WHAT NEEDS TO BE DONE:
Copy only this: the line containing "seed=15, m=4, tone=.54, jitter=4, loose=lambda", the line containing "tone=.55, mat=M_COPPER, group=None)", and every line between them, exactly as written.
☆ ☆ ☆ ☆ ☆
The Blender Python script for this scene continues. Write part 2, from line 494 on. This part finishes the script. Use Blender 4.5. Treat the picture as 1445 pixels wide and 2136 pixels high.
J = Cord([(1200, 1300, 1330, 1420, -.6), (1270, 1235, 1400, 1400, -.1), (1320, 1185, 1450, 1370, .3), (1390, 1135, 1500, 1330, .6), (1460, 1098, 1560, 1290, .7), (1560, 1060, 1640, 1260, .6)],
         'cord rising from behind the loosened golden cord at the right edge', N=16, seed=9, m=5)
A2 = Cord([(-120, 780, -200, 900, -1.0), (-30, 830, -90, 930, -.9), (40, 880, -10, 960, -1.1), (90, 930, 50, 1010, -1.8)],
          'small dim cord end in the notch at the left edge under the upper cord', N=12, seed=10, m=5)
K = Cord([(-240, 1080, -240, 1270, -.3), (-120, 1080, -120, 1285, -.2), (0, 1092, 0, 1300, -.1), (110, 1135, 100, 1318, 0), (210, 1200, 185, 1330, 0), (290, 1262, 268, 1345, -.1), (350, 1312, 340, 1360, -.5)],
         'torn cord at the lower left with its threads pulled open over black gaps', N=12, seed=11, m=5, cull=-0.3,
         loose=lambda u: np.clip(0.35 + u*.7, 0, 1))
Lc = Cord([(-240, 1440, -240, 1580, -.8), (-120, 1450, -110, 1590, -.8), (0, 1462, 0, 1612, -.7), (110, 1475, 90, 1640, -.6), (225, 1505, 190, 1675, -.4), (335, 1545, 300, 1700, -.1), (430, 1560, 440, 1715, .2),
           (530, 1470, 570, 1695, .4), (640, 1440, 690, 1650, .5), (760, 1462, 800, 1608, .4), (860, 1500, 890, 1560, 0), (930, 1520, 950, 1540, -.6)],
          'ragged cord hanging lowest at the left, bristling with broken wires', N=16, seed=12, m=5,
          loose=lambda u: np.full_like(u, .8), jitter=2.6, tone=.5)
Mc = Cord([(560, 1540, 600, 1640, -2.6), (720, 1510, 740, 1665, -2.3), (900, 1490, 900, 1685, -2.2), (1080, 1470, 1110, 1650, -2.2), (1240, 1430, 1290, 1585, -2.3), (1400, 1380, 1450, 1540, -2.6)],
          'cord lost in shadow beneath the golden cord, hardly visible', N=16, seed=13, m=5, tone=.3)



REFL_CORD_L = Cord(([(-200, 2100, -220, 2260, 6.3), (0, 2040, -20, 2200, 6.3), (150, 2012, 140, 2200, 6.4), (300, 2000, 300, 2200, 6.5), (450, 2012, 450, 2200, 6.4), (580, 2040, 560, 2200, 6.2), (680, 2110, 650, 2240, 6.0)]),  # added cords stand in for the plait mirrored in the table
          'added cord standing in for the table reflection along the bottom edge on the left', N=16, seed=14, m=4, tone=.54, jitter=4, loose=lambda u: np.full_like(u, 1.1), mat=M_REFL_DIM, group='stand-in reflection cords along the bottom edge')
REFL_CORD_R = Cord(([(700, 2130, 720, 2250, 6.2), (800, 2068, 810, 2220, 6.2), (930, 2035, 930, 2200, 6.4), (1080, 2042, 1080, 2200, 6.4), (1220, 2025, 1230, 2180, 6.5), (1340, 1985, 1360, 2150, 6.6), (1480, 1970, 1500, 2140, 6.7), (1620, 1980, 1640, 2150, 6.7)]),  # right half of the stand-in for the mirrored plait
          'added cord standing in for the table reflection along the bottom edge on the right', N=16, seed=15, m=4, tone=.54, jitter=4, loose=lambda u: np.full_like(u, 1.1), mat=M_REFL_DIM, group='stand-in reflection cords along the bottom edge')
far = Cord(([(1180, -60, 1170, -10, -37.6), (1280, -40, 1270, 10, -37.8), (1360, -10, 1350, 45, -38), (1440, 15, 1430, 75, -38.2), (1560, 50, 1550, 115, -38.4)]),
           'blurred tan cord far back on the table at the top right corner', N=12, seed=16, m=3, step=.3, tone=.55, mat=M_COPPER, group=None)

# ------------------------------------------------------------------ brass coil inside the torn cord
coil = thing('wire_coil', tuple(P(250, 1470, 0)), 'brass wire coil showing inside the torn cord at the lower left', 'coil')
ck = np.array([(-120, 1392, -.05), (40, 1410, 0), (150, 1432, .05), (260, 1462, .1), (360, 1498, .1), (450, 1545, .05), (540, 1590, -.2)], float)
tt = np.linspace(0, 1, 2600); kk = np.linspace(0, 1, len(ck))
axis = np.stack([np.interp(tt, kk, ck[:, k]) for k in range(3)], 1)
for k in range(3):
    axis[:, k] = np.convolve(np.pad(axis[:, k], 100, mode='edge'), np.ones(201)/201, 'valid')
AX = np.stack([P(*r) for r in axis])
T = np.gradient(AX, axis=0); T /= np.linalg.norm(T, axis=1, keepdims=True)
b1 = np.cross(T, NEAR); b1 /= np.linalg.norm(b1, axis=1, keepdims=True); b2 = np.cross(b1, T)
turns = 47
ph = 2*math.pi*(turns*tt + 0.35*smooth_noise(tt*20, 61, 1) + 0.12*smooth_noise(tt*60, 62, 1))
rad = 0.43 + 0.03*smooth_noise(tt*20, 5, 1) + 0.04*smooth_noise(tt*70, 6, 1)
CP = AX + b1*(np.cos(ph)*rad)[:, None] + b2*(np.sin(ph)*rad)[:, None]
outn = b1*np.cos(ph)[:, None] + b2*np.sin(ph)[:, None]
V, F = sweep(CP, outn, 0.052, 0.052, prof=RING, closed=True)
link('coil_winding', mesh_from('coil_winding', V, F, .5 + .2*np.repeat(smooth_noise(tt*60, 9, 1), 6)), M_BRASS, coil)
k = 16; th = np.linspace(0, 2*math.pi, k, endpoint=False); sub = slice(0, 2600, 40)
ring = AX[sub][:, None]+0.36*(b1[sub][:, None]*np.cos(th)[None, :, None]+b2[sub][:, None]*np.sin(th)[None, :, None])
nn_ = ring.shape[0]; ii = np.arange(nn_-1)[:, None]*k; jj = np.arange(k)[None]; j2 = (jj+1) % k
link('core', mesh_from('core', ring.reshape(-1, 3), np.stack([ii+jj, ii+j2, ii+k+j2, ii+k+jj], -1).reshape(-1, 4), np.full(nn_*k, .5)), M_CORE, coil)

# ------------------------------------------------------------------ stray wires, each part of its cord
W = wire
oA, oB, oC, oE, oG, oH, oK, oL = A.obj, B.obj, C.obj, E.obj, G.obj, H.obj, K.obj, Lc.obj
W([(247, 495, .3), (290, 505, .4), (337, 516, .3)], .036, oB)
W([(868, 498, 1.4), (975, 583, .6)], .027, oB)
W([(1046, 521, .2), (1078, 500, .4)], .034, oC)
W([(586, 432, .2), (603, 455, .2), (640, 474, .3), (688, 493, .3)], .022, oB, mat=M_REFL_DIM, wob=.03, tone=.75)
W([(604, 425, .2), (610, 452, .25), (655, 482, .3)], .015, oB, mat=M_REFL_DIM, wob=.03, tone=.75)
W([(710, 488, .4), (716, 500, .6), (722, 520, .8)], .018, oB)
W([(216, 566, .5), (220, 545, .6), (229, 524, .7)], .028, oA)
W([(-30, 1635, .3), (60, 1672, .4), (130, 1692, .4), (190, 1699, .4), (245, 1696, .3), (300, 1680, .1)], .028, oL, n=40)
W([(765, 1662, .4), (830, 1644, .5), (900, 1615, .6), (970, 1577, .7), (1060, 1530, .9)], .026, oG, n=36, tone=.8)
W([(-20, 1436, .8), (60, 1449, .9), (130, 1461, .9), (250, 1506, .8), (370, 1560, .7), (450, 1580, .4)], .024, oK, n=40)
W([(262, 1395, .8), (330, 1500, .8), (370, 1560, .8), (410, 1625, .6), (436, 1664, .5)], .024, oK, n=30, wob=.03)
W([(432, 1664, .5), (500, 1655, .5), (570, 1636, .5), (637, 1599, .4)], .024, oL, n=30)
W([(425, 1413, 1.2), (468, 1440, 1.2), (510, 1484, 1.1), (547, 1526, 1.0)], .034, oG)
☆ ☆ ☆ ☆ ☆
EXERCISE ANSWER:
          'added cord standing in for the table reflection along the bottom edge on the right', N=16, seed=15, m=4, tone=.54, jitter=4, loose=lambda u: np.full_like(u, 1.1), mat=M_REFL_DIM, group='stand-in reflection cords along the bottom edge')
far = Cord(([(1180, -60, 1170, -10, -37.6), (1280, -40, 1270, 10, -37.8), (1360, -10, 1350, 45, -38), (1440, 15, 1430, 75, -38.2), (1560, 50, 1550, 115, -38.4)]),
           'blurred tan cord far back on the table at the top right corner', N=12, seed=16, m=3, step=.3, tone=.55, mat=M_COPPER, group=None)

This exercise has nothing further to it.